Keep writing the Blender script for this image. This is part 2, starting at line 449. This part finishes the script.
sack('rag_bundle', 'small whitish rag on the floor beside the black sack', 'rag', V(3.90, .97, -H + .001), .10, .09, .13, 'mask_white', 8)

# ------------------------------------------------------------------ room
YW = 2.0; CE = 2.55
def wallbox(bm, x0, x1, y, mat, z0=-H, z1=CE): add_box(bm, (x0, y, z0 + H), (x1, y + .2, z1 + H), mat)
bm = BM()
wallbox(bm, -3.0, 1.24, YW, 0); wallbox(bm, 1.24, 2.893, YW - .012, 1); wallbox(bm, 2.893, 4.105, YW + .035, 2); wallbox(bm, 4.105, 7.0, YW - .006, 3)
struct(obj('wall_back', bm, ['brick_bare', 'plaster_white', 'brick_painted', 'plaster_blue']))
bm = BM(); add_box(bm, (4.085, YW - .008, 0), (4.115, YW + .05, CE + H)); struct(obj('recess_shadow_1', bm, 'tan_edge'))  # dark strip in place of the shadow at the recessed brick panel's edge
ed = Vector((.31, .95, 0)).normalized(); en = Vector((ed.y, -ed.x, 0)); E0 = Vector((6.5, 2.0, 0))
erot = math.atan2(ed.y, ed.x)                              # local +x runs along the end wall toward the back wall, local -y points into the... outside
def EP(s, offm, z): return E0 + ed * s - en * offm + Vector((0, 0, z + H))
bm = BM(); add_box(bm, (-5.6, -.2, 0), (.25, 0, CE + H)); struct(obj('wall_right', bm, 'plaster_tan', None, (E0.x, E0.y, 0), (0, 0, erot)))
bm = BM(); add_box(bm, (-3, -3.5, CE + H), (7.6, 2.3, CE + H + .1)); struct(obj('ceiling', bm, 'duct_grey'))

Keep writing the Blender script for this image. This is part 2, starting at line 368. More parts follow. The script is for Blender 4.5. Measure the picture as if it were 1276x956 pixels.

##########

## The problem
Retype all the material above precisely, with no line left out.

## The output
Keep writing the Blender script for this image. This is part 2, starting at line 449. This part finishes the script.
sack('rag_bundle', 'small whitish rag on the floor beside the black sack', 'rag', V(3.90, .97, -H + .001), .10, .09, .13, 'mask_white', 8)

# ------------------------------------------------------------------ room
YW = 2.0; CE = 2.55
def wallbox(bm, x0, x1, y, mat, z0=-H, z1=CE): add_box(bm, (x0, y, z0 + H), (x1, y + .2, z1 + H), mat)
bm = BM()
wallbox(bm, -3.0, 1.24, YW, 0); wallbox(bm, 1.24, 2.893, YW - .012, 1); wallbox(bm, 2.893, 4.105, YW + .035, 2); wallbox(bm, 4.105, 7.0, YW - .006, 3)
struct(obj('wall_back', bm, ['brick_bare', 'plaster_white', 'brick_painted', 'plaster_blue']))
bm = BM(); add_box(bm, (4.085, YW - .008, 0), (4.115, YW + .05, CE + H)); struct(obj('recess_shadow_1', bm, 'tan_edge'))  # dark strip in place of the shadow at the recessed brick panel's edge
ed = Vector((.31, .95, 0)).normalized(); en = Vector((ed.y, -ed.x, 0)); E0 = Vector((6.5, 2.0, 0))
erot = math.atan2(ed.y, ed.x)                              # local +x runs along the end wall toward the back wall, local -y points into the... outside
def EP(s, offm, z): return E0 + ed * s - en * offm + Vector((0, 0, z + H))
bm = BM(); add_box(bm, (-5.6, -.2, 0), (.25, 0, CE + H)); struct(obj('wall_right', bm, 'plaster_tan', None, (E0.x, E0.y, 0), (0, 0, erot)))
bm = BM(); add_box(bm, (-3, -3.5, CE + H), (7.6, 2.3, CE + H + .1)); struct(obj('ceiling', bm, 'duct_grey'))

Keep writing the Blender script for this image. This is part 2, starting at line 368. More parts follow. The script is for Blender 4.5. Measure the picture as if it were 1276x956 pixels.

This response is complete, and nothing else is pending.